Francisco Umbral en la última página de El Mundo, de septiembre a julio, figuraba con su inamovible jersey de lana, avistando la sociedad a través de sus días y sus placeres. Juan Manuel de Prada hace lo propio desde su ángulo oscuro, tres días a la semana en ABC, con rectitud cristiana, y también Javier Marías, todos los domingos en El País Semanal, gárgola de su propia zona fantasma. En estos casos, al menos, sus respectivos rictus malhumorado y severo se han impuesto de tal manera sobre su imagen que los tres hace tiempo que devinieron una caricatura de su foto. Qué difícil ponerse guasón cuando uno antepone a su artículo la mirada desafiante con que posó para la foto. Otros sonríen, y eso les quita seriedad; algunos parece que se apoyen en el primer renglón, como si quisieran saltar al texto; algunos se ponen condescendientes, como en una antigua foto de bodas; otros ponen cara de susto, como si los hubiese fichado la policía, dando a entender que ellos eso no. De los artículos firmados por estos últimos es difícil esperar más que una nota de prensa, y sin embargo sólo es la foto, una mala impresión, quizá, el momento suspendido que los traiciona.
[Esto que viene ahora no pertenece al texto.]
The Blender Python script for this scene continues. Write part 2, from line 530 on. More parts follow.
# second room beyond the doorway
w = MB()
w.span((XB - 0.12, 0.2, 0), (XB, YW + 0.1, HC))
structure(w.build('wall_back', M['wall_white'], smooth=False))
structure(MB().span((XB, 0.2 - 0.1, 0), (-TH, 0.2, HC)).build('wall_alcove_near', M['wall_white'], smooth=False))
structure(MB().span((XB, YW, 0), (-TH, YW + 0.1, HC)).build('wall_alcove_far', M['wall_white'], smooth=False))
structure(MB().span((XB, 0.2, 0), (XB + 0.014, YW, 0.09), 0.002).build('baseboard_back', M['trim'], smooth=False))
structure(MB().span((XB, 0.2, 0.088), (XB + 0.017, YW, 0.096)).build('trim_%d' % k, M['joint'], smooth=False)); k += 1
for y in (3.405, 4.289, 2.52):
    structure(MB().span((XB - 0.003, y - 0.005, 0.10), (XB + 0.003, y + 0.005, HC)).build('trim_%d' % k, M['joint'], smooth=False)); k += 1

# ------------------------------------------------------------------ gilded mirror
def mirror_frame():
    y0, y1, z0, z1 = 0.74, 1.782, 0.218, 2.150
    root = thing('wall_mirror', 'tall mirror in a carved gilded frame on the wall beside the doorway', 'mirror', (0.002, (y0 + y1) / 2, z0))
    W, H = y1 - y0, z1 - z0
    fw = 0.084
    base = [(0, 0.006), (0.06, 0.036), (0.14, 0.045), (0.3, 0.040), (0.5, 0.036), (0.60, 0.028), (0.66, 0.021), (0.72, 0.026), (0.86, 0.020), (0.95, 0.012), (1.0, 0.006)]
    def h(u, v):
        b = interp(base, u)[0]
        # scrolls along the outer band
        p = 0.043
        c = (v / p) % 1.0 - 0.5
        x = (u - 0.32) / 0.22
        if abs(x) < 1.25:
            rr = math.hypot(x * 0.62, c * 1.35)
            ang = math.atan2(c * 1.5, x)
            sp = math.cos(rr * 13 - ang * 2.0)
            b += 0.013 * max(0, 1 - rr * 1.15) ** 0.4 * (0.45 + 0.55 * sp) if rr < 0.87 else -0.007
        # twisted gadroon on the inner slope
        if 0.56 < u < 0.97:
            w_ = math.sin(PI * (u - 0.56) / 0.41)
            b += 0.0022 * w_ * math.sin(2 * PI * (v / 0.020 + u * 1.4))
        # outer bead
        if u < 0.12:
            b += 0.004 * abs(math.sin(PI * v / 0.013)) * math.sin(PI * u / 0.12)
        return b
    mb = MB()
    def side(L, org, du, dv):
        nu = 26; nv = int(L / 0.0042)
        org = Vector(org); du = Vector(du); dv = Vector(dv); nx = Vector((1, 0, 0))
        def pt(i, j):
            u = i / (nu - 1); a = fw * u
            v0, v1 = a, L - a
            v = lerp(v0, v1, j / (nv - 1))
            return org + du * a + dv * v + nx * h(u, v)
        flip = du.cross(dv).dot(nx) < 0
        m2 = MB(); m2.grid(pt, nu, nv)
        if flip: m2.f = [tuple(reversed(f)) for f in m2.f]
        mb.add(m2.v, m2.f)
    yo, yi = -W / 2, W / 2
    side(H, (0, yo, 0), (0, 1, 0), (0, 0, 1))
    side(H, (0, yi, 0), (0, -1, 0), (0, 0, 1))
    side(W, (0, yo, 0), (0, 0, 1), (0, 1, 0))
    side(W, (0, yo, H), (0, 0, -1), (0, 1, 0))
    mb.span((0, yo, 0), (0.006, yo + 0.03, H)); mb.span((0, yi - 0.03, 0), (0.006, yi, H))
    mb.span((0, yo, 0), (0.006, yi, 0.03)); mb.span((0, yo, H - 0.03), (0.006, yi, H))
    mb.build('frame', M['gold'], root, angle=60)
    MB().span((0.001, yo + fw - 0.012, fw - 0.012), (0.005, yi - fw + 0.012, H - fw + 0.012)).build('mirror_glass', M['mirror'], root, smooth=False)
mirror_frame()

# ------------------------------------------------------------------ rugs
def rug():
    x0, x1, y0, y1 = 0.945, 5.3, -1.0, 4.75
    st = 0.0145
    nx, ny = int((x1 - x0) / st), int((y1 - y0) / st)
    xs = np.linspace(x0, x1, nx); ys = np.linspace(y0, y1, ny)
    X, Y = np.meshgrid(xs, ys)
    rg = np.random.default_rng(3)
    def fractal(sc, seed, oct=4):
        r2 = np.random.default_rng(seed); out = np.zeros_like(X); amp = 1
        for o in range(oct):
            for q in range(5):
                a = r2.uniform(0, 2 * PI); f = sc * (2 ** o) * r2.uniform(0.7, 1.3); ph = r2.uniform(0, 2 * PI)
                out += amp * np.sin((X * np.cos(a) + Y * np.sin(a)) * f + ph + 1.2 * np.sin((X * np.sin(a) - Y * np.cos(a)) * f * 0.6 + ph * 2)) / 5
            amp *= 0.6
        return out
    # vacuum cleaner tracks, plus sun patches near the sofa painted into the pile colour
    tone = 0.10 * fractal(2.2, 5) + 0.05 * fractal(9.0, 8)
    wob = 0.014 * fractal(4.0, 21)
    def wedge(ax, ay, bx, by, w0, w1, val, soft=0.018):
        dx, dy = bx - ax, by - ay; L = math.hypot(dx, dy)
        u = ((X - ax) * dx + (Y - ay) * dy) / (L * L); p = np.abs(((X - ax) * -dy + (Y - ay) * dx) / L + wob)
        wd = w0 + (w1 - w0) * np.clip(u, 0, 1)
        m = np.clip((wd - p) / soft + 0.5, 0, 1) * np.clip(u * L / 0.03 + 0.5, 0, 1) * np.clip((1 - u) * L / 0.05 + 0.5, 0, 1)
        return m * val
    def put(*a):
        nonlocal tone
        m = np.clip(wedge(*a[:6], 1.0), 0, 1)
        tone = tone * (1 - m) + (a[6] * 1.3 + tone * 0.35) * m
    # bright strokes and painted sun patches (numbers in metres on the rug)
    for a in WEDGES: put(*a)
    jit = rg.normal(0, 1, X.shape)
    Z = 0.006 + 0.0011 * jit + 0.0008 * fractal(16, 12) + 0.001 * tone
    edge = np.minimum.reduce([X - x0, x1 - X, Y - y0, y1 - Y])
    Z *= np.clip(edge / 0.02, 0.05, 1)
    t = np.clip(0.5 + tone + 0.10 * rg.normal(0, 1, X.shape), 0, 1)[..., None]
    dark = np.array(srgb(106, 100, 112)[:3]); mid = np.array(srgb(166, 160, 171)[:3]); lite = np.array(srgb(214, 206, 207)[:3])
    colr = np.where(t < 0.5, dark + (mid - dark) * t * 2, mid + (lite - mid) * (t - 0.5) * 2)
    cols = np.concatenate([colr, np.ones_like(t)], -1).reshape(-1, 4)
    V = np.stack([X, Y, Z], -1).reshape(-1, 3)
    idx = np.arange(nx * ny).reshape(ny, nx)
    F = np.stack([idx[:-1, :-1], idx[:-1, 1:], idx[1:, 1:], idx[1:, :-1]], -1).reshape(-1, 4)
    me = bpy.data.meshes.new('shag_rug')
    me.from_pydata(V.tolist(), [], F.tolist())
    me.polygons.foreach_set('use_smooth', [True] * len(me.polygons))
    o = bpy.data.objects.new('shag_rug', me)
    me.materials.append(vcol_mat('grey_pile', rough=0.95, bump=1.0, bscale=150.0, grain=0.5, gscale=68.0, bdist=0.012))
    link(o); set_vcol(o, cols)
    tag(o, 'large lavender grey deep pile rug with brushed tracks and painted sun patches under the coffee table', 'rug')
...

Una de las principales reglas del periodismo debería ser no fiarse de las apariencias, pero los mismos periódicos, al imponer la foto, la cara del informante antes que la información, rompen este principio y obligan al lector a desconfiar del propio periodista. Del que nos mira con soberbia, del que se pone simpático para hablar de algo tan serio o del que adquiere un gesto trascendente para referirse a frivolidades. No se puede uno fiar de nadie, se dice el lector, y menos de sus retratos. ‹‹La foto —escribe también Lynch— es el espejo de nuestra humana incapacidad para comprender el tiempo.›› He ahí una razón de la actual cultura de la imagen, a la que nuestra sociedad está sometida con un fervor de posturas, poses e imposturas, que poco tienen que ver con el tiempo, sino con una manera de ser que ya no es lo que decimos, sino lo que aparentamos.